The other thing we know is that the idea of Thor reconciling his own worthiness first came up in Avengers: Endgame, and in a major way. After killing Thanos, Thor falls into a deep depression and begins drinking and eating heavily. It takes a toll on his psyche, and it’s not until he time travels back to the Thor: The Dark World era and talks to his mother that he is able to look into his soul and remember why he is the wielder of Mjölnir.

But at the conclusion of Endgame, Thor makes a major life change. He departs with the Guardians of the Galaxy for a bit of soul-searching and self-discovery. He leaves New Asgard in the hands of Valkyrie, shirking off the responsibility of defending his kingdom and perhaps, too, his godliness.

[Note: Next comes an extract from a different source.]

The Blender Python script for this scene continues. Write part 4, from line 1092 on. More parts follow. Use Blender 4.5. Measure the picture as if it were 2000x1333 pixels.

The curious thing about Portman’s Foster assuming the title of Thor is that Foster has been a non-entity in the Marvel Cinematic Universe for more than six years. Even in Endgame, which allows Thor to travel back to the day the dark elves attack Asgard in The Dark World, Portman’s Foster just barely appears.

Most surprising is that in 2016, Portman said in an interview with The Wall Street Journal that she thought she was done with the franchise. “As far as I know, I’m done,” she said. “I mean, I don’t know if maybe one day they’ll ask for an Avengers 7, or whatever.”

But with Foster now having a meatier role in Love and Thunder, Waititi reinvigorating the franchise with Thor: Ragnarok, the winsome Tessa Thompson as “king” of New Asgard Valkyrie, and Hemsworth playing a Thor that’s more self-actualized and grounded than before, Portman returning as Jane Fos-Thor feels like a new start for the character and a new adventure for Thor. Both of them.